WHAT THE TASK ASKS: Pictures stay out of the copy. Please reproduce only the lines between the one holding "Reconstruct this image" and the one holding "rnd = random.Random(7)", inclusive.

[START SUPPLIED DATA]

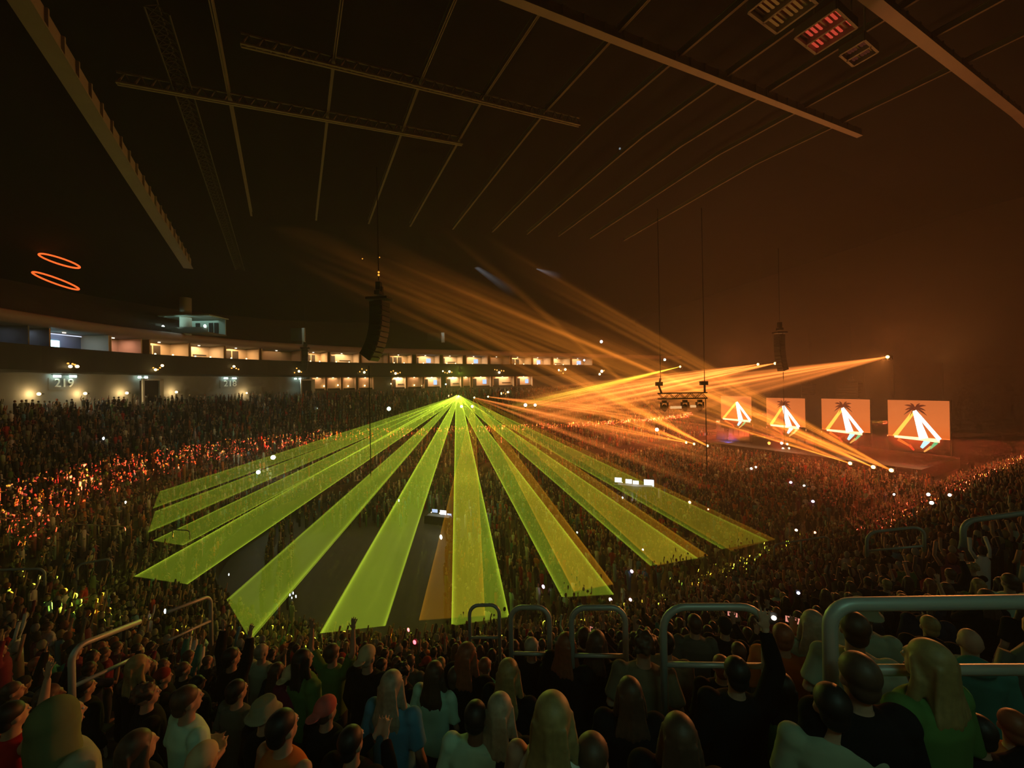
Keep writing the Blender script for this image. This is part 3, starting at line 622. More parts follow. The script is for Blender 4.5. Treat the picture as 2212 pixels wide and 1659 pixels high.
for k, (px, py) in enumerate(((997, 878), (1020, 878), (1135, 875), (1156, 875), (590, 988), (558, 1020), (840, 883), (684, 882), (1419, 928), (1436, 777), (1299, 738), (1300, 802), (1262, 778), (963, 830))):
    yy = 60 if k < 4 else (52, 46, 62, 74, 66, 70, 80, 80, 84, 84)[k - 4]
    if k < 4: c = at(px, py, 61)
    else: c = at(px, py, yy)
    root = empty('spot_lamp', c, 0, ('small warm spot under the green projector', 'small warm spot just right of the first under the projectors', 'left of the two pale spots on a mast right of the projectors', 'right of the two pale spots on a mast right of the projectors', 'bright white lamp among the seats above the left beams', 'smaller white lamp among the seats on the uppermost left beam',
        'greenish white lamp with a hazy glow left of the projectors', 'tiny white light beside the pale stair aisle', 'round pale lamp in the orange beams left of the stage', 'small pale lamp above the yellow beam', 'small bluish white lamp above the far end of the suites', 'pale lamp at the far end of the balcony', 'bluish light at the last suite', 'green-tinted lamp on the lower level')[k], 'lamp')
    r = (.2, .2, .26, .22, .28, .22, .3, .14, .3, .2, .28, .28, .2, .15)[k]; m = MB(); m.ell((0, 0, 0), (r, r, r), 10, 8)
    col = (1, .75, .4) if k in (0, 1, 2, 3, 8, 11) else (.75, 1, .8) if k in (4, 5, 6, 9, 13) else (.8, .9, 1)
    m.build('lens', glow('spot_%d_%d' % (int(col[0] * 9), int(col[2] * 9)), col, 7), root); m = MB(); m.tube([(0, .1, 0), (0, .1, -.5)], .05, 6); m.box((0, .22, 0), (r * 1.4, .3, r * 1.4)); m.build('housing', black, root)
light('seat_lamp_light', 'POINT', at(840, 883, 61.4), 160, (.8, 1, .75), shadow_soft_size=.3)
light('seat_lamp_light', 'POINT', at(590, 988, 51), 160, (.8, 1, .8), shadow_soft_size=.3)

def sheet(name, a, p1, p2, mt, col, alpha, label, group=None, cat='laser beam', nu=18, nv=8, th=.06, w0=.05):
    """a fan-shaped beam: a thin emissive wedge standing for lit haze from the lamp a out to the line p1-p2"""
    a, p1, p2 = Vector(a), Vector(p1), Vector(p2); nrm = (p1 - a).cross(p2 - a).normalized() * th / 2
    vs, uvs, fs = [], [], []
    s = (p2 - p1).normalized() * w0
    for side in (1, -1):
        for i in range(nu + 1):
            t = (i / nu) ** 1.6
            for j in range(nv + 1):
                w = j / nv; q = (a + s * (w - .5)).lerp(p1.lerp(p2, w), t) + nrm * side; vs.append(q - a); uvs.append((t, w))
    K = (nu + 1) * (nv + 1)
    for side in (0, 1):
        for i in range(nu):
            for j in range(nv):
                b = side * K + i * (nv + 1) + j; f = (b, b + 1, b + nv + 2, b + nv + 1); fs.append(f if side else f[::-1])
    me = bpy.data.meshes.new(name); me.from_pydata(vs, [], fs); ul = me.uv_layers.new(name='UVMap'); idx = np.empty(len(me.loops), int); me.loops.foreach_get('vertex_index', idx)
    ul.data.foreach_set('uv', np.array(uvs)[idx].astype(np.float32).ravel()); me.materials.append(mt); me.update()
    o = bpy.data.objects.new(name, me); COL.objects.link(o); o.location = a; o.color = (*col, alpha)
    return tag(o, label, cat, group)  # the beam's light is the mesh's own emission, not scattering
def hitd(px, py, hh=1.5, lim=62):        # where a photo pixel meets the heads of the near audience (or the floor)
    d = ray(px, py); s = 1.2
    while s < lim:
        x, y, z = d.x * s, s, EYE + d.z * s; u, v = UV(x, y); r = rad(u, v)
        if z < ((13.9 + .584 * (r - 45.7) + hh) if r > R0 else hh): break
        s += .05
    return Vector((x, y, z))
GB = beam_mat('green_beam', edge=3.2, near=9, wisps=.4, fill=.5, endfade=.35); OB = beam_mat('amber_beam', edge=1.6, near=1.2, wisps=.4)
G = (.25, .345, .016); gg = 'green laser beams fanning out from the projector'
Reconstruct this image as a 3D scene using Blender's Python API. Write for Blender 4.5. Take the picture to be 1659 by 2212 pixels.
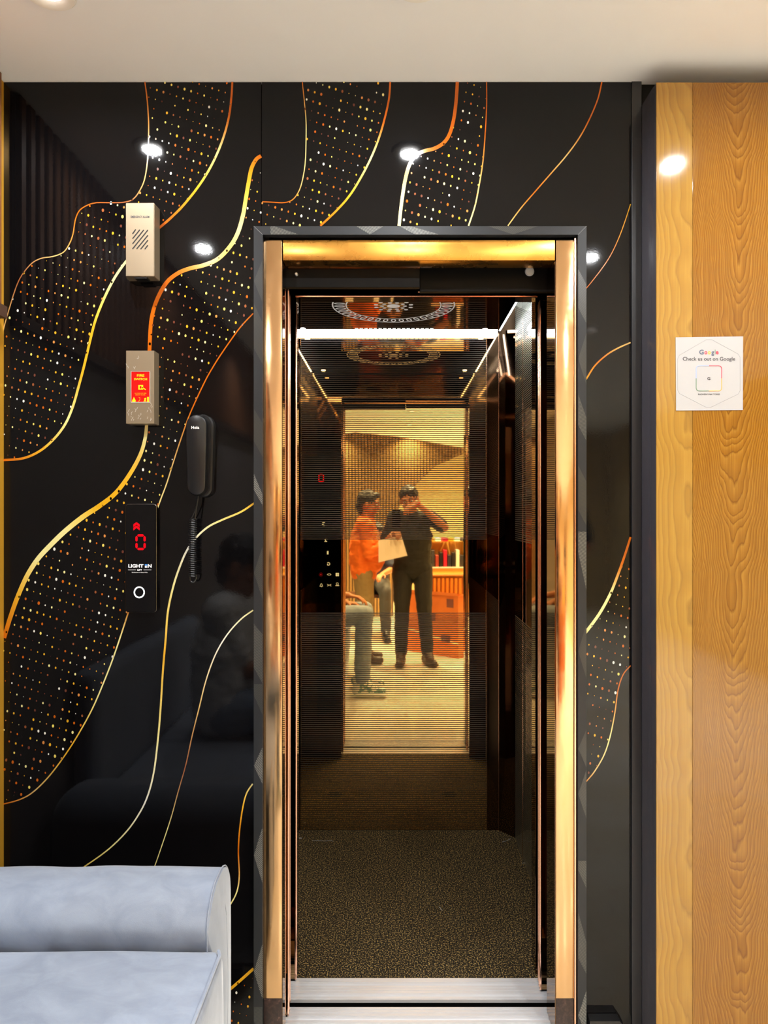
import bpy, bmesh, math, random
from mathutils import Vector, Matrix, noise
for o in list(bpy.data.objects): bpy.data.objects.remove(o)
S = bpy.context.scene
C = S.collection
PI = math.pi
rnd = random.Random(7)

# ---------------------------------------------------------------- camera, world, exposure, lights
F = 1550.0; HC = 1.353; D = 1.843; VX = 850.0; VY = 1106.0
cd = bpy.data.cameras.new('camera'); cam = bpy.data.objects.new('camera', cd); C.objects.link(cam)
cam.location = (0, -D, HC); cam.rotation_euler = (PI/2, 0, 0)
cd.sensor_fit = 'VERTICAL'; cd.sensor_height = 24; cd.lens = F/2212*24
cd.shift_x = -(VX-829.5)/2212; cd.clip_start = 0.01; cd.clip_end = 60
S.camera = cam
S.view_settings.view_transform = 'Standard'; S.view_settings.look = 'None'
S.view_settings.gamma = 1; S.view_settings.use_curve_mapping = False
S.view_settings.exposure = 0.0
S.cycles.max_bounces = 14; S.cycles.glossy_bounces = 10; S.cycles.diffuse_bounces = 5
S.cycles.caustics_reflective = False; S.cycles.caustics_refractive = False
S.cycles.sample_clamp_indirect = 8; S.cycles.blur_glossy = 0.3
w = bpy.data.worlds.new('world'); S.world = w; w.use_nodes = True
w.node_tree.nodes['Background'].inputs[0].default_value = (0.9, 0.9, 0.95, 1)
w.node_tree.nodes['Background'].inputs[1].default_value = 0.3

def area(name, loc, size, power, rot=(0,0,0), shape='DISK', col=(1,.96,.9), sy=None, spread=150):
    l = bpy.data.lights.new(name, 'AREA'); l.shape = shape; l.size = size
    if sy: l.size_y = sy
    l.energy = power; l.color = col; l.spread = math.radians(spread)
    o = bpy.data.objects.new(name, l); C.objects.link(o); o.location = loc; o.rotation_euler = rot
    return o
ZC = 2.458
# downlights near the lift (seen or reflected; last one added to light the photographer)
NEAR = [(-.73, -.325), (.05, -.35), (-.79, -1.14), (.845, -1.24), (.88, -.62), (.05, -1.14)]
FAR = [(x, y) for y in (-2.5, -3.6, -4.8, -6.0, -7.2) for x in (-.75, .2, 1.2, 2.2)]
for (x, y) in NEAR: area('downlight_lamp', (x, y, ZC-.012), .052, 9.5, col=(.97,.985,1), spread=165)
for (x, y) in FAR: area('downlight_lamp', (x, y, ZC-.012), .052, 27, col=(.97,.985,1), spread=112)

# ---------------------------------------------------------------- helpers
def s2l(c):
    c = c/255.0
    return c/12.92 if c <= .04045 else ((c+.055)/1.055)**2.4
def rgb(r, g, b): return (s2l(r), s2l(g), s2l(b), 1)

def mat(name, col, rough=.5, metal=0, spec=.5, emit=None, es=1, coat=0, sheen=0):
    m = bpy.data.materials.new(name); m.use_nodes = True
    b = m.node_tree.nodes['Principled BSDF']
    b.inputs['Base Color'].default_value = col
    b.inputs['Roughness'].default_value = rough
    b.inputs['Metallic'].default_value = metal
    b.inputs['Specular IOR Level'].default_value = spec
    if coat: b.inputs['Coat Weight'].default_value = coat; b.inputs['Coat Roughness'].default_value = .04
    if sheen: b.inputs['Sheen Weight'].default_value = sheen; b.inputs['Sheen Roughness'].default_value = .4
    if emit: b.inputs['Emission Color'].default_value = emit; b.inputs['Emission Strength'].default_value = es
    return m
class NT:
    def __init__(s, m): s.t = m.node_tree; s.b = s.t.nodes['Principled BSDF']
    def n(s, typ, **kw):
        x = s.t.nodes.new(typ)
        for k, v in kw.items(): setattr(x, k, v)
        return x
    def link(s, a, b): s.t.links.new(a, b)
    def m(s, op, a, b=None, c=None):
        x = s.n('ShaderNodeMath', operation=op)
        for i, v in enumerate((a, b, c)):
            if v is None: continue
            if isinstance(v, (int, float)): x.inputs[i].default_value = v
            else: s.link(v, x.inputs[i])
        return x.outputs[0]
    def pos(s):
        g = s.n('ShaderNodeNewGeometry'); sp = s.n('ShaderNodeSeparateXYZ'); s.link(g.outputs['Position'], sp.inputs[0])
        return g.outputs['Position'], sp.outputs[0], sp.outputs[1], sp.outputs[2]
    def obj(s): return s.n('ShaderNodeTexCoord').outputs['Object']
    def scale(s, v, sc):
        x = s.n('ShaderNodeMapping'); s.link(v, x.inputs[0]); x.inputs['Scale'].default_value = sc; return x.outputs[0]
    def noise(s, v, scale, detail=3, rough=.5, dist=0):
        x = s.n('ShaderNodeTexNoise'); s.link(v, x.inputs['Vector']); x.inputs['Scale'].default_value = scale
        x.inputs['Detail'].default_value = detail; x.inputs['Roughness'].default_value = rough; x.inputs['Distortion'].default_value = dist
        return x.outputs['Fac']
    def ramp(s, f, stops, interp='LINEAR'):
        x = s.n('ShaderNodeValToRGB'); s.link(f, x.inputs[0]); cr = x.color_ramp; cr.interpolation = interp
        while len(cr.elements) < len(stops): cr.elements.new(.5)
        for e, (p, c) in zip(cr.elements, stops): e.position = p; e.color = c
        return x.outputs[0]
    def mix(s, f, a, b, bt='MIX'):
        x = s.n('ShaderNodeMix', data_type='RGBA', blend_type=bt)
        for i, v in ((0, f), (6, a), (7, b)):
            if isinstance(v, (int, float, tuple)): x.inputs[i].default_value = v
            else: s.link(v, x.inputs[i])
        return x.outputs[2]
    def bump(s, h, strength=.2, dist=.001):
        x = s.n('ShaderNodeBump'); x.inputs['Strength'].default_value = strength; x.inputs['Distance'].default_value = dist
        s.link(h, x.inputs['Height']); s.link(x.outputs[0], s.b.inputs['Normal']); return x
    def col(s, c): s.link(c, s.b.inputs['Base Color'])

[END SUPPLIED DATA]

TASK ANSWER:
Reconstruct this image as a 3D scene using Blender's Python API. Write for Blender 4.5. Take the picture to be 1659 by 2212 pixels.
import bpy, bmesh, math, random
from mathutils import Vector, Matrix, noise
for o in list(bpy.data.objects): bpy.data.objects.remove(o)
S = bpy.context.scene
C = S.collection
PI = math.pi
rnd = random.Random(7)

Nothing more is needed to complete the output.